Widgets for Easier Online Transaction

Written by Groucho on August 13, 2008 under News, Software

Amazon FPS

For people fond of using Amazon, using a widget to make it easier to pay for items to be bought is very welcome news. Imagine the convenience of simply using a widget to handle all your shopping items and checking them out once you are done. It doesn’t get any easier than that.

Of course, the responsibility for privacy and access of such widgets may be something up for discussion. While such an innovation using widgets may seem to be a point for people who love to go shopping online, control as far as who is using the widget to pay these items should be properly secured.

But based on what most companies such as the Amazon Flexible Payment System shared, users can manage their transaction better and securely.
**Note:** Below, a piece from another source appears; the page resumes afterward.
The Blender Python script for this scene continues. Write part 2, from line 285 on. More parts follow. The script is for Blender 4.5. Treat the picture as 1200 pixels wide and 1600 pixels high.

Amazon’s FPS lets users tap into the company’s existing payments collection infrastructure (for a fee, of course). The idea of FPS is particularly attractive when you read that it will “take on the complexity of managing security and fraud protection” so that you don’t have to.

Two aspects of FPS are especially interesting. First, it supports micropayments, those that involve cents – or even fractional cents.

This is useful when business activities involve piles and piles of transactions, each having little monetary value, but the sum of which has measurable value. Imagine selling bubblegum for 10 cents. That doesn’t seem like much – unless you’re selling, say, 100,000 pieces a month.

Amazon FPS lets you aggregate micropayments into a single transaction, thus eliminating the problem of transaction costs swamping whatever profits the transactions involve.

FPS’s other interesting aspect is its support for “middleman” operations. That is, you can facilitate a transaction in which you participate neither as a sender (buyer) or recipient (seller). You can, however, take a cut of the action.